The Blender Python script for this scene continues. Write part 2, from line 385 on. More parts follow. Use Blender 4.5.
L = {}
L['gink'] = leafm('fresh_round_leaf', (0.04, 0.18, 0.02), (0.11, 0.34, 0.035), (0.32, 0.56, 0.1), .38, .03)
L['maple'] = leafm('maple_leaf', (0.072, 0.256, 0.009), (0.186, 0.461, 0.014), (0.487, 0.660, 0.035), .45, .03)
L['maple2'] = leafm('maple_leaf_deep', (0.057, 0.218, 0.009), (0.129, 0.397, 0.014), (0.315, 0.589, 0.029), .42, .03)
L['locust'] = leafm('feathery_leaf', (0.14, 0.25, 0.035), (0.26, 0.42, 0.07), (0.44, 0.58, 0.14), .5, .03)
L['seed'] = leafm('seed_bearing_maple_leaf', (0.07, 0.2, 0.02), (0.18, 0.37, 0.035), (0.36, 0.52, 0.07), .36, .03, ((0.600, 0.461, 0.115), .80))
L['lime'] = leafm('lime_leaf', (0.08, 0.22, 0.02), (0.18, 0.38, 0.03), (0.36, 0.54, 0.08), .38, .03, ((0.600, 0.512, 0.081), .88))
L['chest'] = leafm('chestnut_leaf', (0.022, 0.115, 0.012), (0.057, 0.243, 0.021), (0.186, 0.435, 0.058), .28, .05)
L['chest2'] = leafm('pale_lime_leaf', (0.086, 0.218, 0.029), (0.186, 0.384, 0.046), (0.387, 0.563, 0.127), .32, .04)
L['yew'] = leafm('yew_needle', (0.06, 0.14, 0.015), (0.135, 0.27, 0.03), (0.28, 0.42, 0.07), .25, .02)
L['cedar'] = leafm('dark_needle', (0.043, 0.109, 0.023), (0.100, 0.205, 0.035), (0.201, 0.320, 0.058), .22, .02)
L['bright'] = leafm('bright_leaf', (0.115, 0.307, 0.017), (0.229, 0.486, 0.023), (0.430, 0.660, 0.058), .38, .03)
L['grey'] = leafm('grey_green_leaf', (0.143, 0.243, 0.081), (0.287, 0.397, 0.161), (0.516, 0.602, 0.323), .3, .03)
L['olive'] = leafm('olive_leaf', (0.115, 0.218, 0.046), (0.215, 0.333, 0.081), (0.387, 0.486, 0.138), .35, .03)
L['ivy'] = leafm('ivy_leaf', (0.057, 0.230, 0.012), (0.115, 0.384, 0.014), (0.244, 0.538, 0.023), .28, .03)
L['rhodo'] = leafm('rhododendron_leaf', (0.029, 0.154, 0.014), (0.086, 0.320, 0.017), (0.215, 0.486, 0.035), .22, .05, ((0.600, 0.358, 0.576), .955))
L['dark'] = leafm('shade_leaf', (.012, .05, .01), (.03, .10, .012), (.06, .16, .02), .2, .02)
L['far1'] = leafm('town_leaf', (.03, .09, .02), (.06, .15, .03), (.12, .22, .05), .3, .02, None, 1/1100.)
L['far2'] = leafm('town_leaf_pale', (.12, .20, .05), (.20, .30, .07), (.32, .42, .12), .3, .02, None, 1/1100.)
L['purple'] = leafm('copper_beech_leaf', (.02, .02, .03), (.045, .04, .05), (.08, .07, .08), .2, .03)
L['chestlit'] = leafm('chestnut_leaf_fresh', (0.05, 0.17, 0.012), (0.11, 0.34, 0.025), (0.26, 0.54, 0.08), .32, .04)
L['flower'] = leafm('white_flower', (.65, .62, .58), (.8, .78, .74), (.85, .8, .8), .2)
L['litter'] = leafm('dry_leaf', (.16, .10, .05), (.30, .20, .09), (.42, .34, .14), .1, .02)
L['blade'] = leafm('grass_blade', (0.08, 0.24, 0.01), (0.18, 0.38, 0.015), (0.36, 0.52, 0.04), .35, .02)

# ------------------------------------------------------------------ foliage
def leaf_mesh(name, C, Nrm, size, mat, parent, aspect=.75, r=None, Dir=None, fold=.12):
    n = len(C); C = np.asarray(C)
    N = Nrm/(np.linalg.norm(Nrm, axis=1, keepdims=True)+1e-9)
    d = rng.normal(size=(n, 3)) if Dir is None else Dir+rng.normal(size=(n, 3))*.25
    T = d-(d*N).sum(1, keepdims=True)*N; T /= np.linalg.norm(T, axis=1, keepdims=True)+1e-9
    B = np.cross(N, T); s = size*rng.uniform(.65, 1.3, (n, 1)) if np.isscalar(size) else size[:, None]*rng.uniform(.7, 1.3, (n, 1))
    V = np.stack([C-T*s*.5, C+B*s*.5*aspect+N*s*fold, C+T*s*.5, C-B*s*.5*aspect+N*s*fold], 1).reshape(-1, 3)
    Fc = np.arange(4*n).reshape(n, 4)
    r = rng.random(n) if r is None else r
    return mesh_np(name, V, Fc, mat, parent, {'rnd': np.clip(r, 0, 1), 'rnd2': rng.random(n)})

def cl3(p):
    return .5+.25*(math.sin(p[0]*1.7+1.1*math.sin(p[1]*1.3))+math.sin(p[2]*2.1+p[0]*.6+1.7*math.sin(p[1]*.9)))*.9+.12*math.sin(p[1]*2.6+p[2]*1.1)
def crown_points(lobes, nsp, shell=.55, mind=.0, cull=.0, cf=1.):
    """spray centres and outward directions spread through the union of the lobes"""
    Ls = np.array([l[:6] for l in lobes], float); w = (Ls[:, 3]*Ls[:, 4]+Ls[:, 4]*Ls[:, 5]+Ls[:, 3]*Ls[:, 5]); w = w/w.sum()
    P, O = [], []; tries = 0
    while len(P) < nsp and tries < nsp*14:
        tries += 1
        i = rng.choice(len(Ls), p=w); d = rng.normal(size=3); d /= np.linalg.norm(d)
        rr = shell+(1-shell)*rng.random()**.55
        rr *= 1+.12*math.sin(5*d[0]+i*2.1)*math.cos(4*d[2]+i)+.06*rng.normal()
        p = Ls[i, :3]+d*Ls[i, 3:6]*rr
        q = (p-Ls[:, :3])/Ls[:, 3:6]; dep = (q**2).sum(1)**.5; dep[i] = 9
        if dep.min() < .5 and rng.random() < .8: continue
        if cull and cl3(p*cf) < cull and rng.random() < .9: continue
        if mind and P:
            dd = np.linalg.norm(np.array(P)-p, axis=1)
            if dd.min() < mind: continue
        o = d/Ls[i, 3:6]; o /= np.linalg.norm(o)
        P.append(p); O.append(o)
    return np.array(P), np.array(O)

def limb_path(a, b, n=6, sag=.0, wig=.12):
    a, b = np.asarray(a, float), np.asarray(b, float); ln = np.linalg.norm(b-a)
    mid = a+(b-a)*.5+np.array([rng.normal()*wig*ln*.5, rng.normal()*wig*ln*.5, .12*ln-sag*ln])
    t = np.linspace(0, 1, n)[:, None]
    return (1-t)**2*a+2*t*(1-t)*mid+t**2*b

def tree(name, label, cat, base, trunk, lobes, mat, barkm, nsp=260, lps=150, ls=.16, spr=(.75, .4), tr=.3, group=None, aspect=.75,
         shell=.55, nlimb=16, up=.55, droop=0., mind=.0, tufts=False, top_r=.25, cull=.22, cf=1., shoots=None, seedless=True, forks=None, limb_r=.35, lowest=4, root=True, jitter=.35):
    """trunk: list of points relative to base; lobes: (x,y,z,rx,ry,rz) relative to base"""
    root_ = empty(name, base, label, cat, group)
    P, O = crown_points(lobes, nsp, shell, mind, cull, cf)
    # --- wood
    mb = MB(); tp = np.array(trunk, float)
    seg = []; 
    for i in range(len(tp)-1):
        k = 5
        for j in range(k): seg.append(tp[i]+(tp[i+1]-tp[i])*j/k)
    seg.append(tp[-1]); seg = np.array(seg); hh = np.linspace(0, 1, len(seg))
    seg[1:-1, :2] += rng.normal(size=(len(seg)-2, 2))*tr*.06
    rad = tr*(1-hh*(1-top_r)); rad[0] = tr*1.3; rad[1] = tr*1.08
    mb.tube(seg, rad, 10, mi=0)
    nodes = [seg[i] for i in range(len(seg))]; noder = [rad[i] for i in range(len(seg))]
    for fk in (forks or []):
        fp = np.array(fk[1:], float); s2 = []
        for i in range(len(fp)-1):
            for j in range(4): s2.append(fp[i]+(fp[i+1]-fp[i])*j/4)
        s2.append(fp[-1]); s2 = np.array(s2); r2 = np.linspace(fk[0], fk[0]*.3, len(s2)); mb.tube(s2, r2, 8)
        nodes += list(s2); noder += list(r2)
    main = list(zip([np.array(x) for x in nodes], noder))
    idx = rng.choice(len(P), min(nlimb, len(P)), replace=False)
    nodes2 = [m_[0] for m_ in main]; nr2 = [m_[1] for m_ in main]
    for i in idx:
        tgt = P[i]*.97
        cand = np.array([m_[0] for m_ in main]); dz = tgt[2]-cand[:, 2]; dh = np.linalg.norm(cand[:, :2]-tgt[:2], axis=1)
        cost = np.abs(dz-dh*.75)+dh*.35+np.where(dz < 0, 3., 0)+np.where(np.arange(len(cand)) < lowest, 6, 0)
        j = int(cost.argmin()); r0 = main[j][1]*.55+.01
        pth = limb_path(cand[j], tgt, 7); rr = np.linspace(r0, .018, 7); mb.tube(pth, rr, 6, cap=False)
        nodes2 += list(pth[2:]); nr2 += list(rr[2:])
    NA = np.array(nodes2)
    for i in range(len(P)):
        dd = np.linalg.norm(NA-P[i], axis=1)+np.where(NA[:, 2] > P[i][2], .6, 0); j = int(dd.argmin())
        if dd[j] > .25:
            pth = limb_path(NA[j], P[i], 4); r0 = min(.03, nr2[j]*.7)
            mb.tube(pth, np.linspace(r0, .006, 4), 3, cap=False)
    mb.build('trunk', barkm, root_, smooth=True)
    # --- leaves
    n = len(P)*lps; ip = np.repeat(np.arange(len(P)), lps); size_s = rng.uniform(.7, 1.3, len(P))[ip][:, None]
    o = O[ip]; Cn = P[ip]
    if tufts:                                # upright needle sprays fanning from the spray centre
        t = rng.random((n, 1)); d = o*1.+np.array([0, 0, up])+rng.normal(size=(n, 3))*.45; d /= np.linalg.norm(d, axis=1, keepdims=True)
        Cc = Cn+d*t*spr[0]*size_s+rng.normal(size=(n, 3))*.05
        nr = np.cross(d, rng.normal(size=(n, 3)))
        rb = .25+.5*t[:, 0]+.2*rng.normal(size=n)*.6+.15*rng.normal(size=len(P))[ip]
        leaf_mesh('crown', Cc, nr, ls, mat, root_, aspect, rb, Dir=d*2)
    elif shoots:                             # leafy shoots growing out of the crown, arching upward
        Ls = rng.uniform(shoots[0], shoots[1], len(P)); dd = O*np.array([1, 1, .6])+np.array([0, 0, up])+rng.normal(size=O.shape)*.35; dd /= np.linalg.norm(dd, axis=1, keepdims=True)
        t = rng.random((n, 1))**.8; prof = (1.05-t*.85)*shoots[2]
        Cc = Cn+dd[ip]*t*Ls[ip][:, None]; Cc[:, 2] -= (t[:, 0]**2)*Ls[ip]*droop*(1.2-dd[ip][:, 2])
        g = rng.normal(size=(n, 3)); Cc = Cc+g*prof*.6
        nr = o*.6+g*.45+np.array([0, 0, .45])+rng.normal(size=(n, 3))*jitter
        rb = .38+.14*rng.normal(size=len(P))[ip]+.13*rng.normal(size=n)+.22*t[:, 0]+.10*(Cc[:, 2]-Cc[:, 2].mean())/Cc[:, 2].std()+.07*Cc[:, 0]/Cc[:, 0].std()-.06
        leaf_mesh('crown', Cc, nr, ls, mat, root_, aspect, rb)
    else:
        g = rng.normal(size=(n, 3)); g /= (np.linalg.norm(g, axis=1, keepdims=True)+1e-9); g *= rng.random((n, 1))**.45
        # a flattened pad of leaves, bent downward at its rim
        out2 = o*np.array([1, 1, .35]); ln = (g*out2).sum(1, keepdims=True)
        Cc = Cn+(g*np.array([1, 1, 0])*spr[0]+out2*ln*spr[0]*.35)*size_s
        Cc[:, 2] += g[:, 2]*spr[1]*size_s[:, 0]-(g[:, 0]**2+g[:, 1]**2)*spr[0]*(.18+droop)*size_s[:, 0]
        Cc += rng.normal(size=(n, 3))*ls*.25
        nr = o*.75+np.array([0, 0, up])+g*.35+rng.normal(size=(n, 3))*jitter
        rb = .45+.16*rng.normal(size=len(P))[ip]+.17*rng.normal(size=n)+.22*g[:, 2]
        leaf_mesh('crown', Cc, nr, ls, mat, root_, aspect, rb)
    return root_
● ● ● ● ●
The required output is the exact sequence of lines from the one containing "2].std()+.07*Cc[:, 0]/Cc[:, 0].std()-.06" through the end of the listing, both endpoints included.

| Exercise solution |
        rb = .38+.14*rng.normal(size=len(P))[ip]+.13*rng.normal(size=n)+.22*t[:, 0]+.10*(Cc[:, 2]-Cc[:, 2].mean())/Cc[:, 2].std()+.07*Cc[:, 0]/Cc[:, 0].std()-.06
        leaf_mesh('crown', Cc, nr, ls, mat, root_, aspect, rb)
    else:
        g = rng.normal(size=(n, 3)); g /= (np.linalg.norm(g, axis=1, keepdims=True)+1e-9); g *= rng.random((n, 1))**.45
        # a flattened pad of leaves, bent downward at its rim
        out2 = o*np.array([1, 1, .35]); ln = (g*out2).sum(1, keepdims=True)
        Cc = Cn+(g*np.array([1, 1, 0])*spr[0]+out2*ln*spr[0]*.35)*size_s
        Cc[:, 2] += g[:, 2]*spr[1]*size_s[:, 0]-(g[:, 0]**2+g[:, 1]**2)*spr[0]*(.18+droop)*size_s[:, 0]
        Cc += rng.normal(size=(n, 3))*ls*.25
        nr = o*.75+np.array([0, 0, up])+g*.35+rng.normal(size=(n, 3))*jitter
        rb = .45+.16*rng.normal(size=len(P))[ip]+.17*rng.normal(size=n)+.22*g[:, 2]
        leaf_mesh('crown', Cc, nr, ls, mat, root_, aspect, rb)
    return root_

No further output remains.